Let me end this way. I want to share the most profound experience of hope I’ve had in quite some time. I don’t always share this kind of personal stuff in sermons, but it’s Christmas.
It wasn’t a year-and-a-half ago that the Bishop sent me to pastor a church in North Decatur, Georgia that had seen some tough times. I don’t want to dwell on that, just like I don’t think it’s helpful to wallow in the bad stuff, but neither do I think it is helpful to pretend that tough things don’t happen. The church had seen some tough times. There were 94 people here my first Sunday, including all the kids, which I am pretty sure consisted of Luke and Hadley Ayers and my daughter Emmaline. I did so well that first Sunday with the 94 people that on my second Sunday, there were 81.
You know, you enter that kind of situation and you don’t know how to respond. You want to have hope, you really do, but unless you live with your head in the clouds, you know it isn’t that easy. Pain is real. Heartache is real.

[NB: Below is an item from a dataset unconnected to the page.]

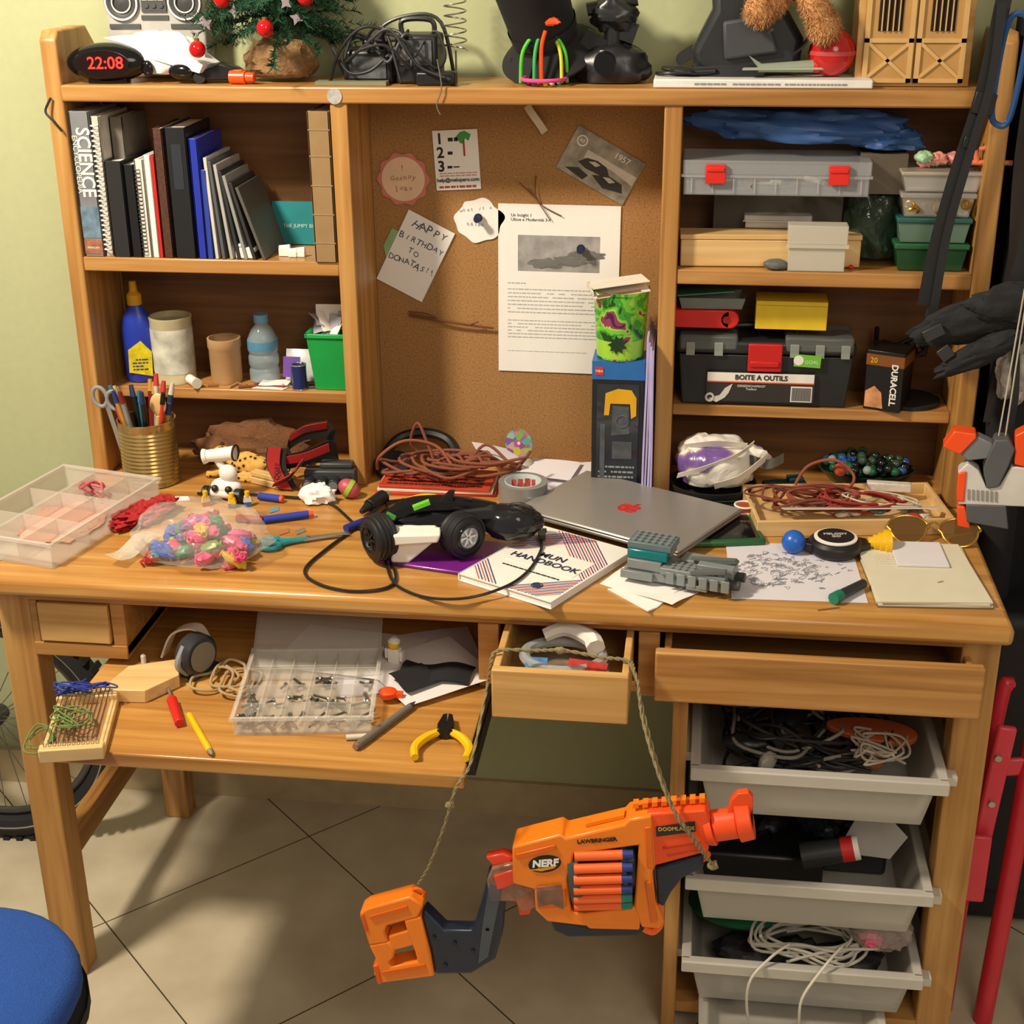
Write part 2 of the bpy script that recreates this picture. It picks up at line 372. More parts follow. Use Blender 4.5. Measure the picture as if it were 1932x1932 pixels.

But it just so happened that God had other plans for this place, and God had other plans from me, because I have to tell you I have learned more about hope from a year and a half with you people than I did in the first 30 years of my life. You have to have hope to trudge forward, to not get stuck in those tough times like a boot in thick mud. You have to have hope to say things like, “you know, I’m not sure about that idea, but let’s try it. If it doesn’t work, we’ll try something else.” You have to have hope to believe that God is doing a new thing, even when there are so many messages out there arguing that the church is dying, that we should hang it up now, that nobody cares about loving God, about welcoming all kinds of people into God’s house, about serving those who most need us. We’ve seen more than fifty people join the church this year. That’s Christmas, folks. And because of your hope and God’s birth here among us, I find myself more excited about the next years in the life of North Decatur United Methodist Church than anything I’ve ever been involved with. And it is all about hope.

Look. This isn’t just a love letter. I guess it is that, but this Christmas, here’s what I can’t get over. If God, in God’s mischievous way, comes to us at Christmas in a manger, can you imagine what God can do with a church? My God, what wonder lies ahead, what incredible things God has left to do, what hope we have been given, as God has shown up to be born in church of all places. Thanks be to God. Amen.